Het evangelie van het kruis maakt een einde aan onze hoogmoed. Het evangelie verwacht alles van onze Redder, Jezus Christus. De volmaakte wet van God leert ons dan ook dat wij niet als God zijn,  niet in staat om ons volkomen aan die wet te houden. De wet doet ons de zonde kennen (Rom.3:20). 

De Israëlieten dachten daar nog anders over toen zij Gods wet ontvingen. Zij zeiden éénparig: Alles wat de Here gesproken heeft, zullen wij doen (Exodus 19:8). De Bijbelse geschiedenis die volgt kennen we. Een volk dat faalt en dikwijls ongehoorzaam is. Een volk dat net als wij moet leren dat het een Redder, de Messias, nodig heeft.

Nee, de volmaakte wet van God leert ons dat wij onvolmaakt zijn. Niet als God. Niet in staat. Onvermogend. Zondaren. Verloren als het van onszelf afhangt. Als je tot dat inzicht gekomen bent, pas dan ben je verstandig geworden, en roep je het uit samen met Paulus: Ik, ellendig mens!

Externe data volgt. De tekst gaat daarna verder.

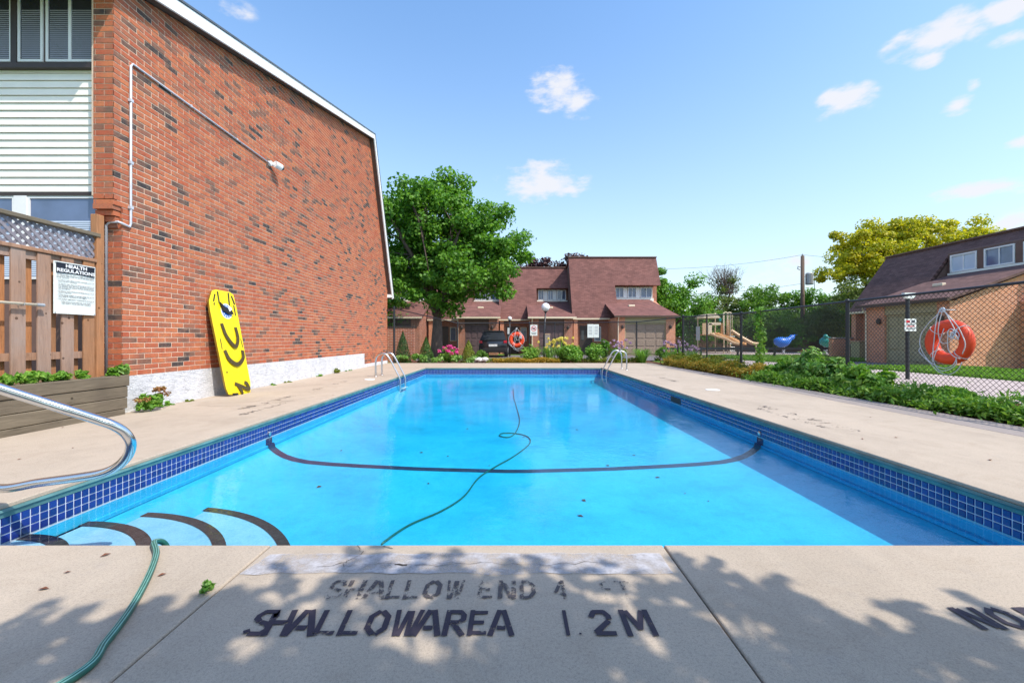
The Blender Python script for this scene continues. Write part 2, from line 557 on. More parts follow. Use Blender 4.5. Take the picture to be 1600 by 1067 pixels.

Wie zal mij verlossen uit het lichaam dezes doods? Gode zij dank door Jezus Christus, onze Here! (Rom.7:24:25) 

Dat betekent: bevrijd van hoogmoed ben je tot het besef gekomen dat je alles aan Hem te danken hebt. Ja nog altijd wil je volgens Gods geboden leven. Maar nu niet omdat je denkt dat je het wel kunt. Niet omdat je gelooft in jezelf. Nee,  je leeft door het geloof, door het vertrouwen in Hem. En Hij werkt in jou wat je zelf nooit gelukt is en ook nooit zal lukken.

Christus in jullie, de verwachting der heerlijkheid! (Kol.1:27, eigen vertaling).

 

Voetnoot: Alle Bijbelteksten in deze overdenking zijn, tenzij anders aangegeven, ontleend aan: Vertaling 1951 in opdracht van het Nederlands Bijbelgenootschap bewerkt door de daartoe benoemde commissies , © Nederlands-Vlaams Bijbelgenootschap,  1951.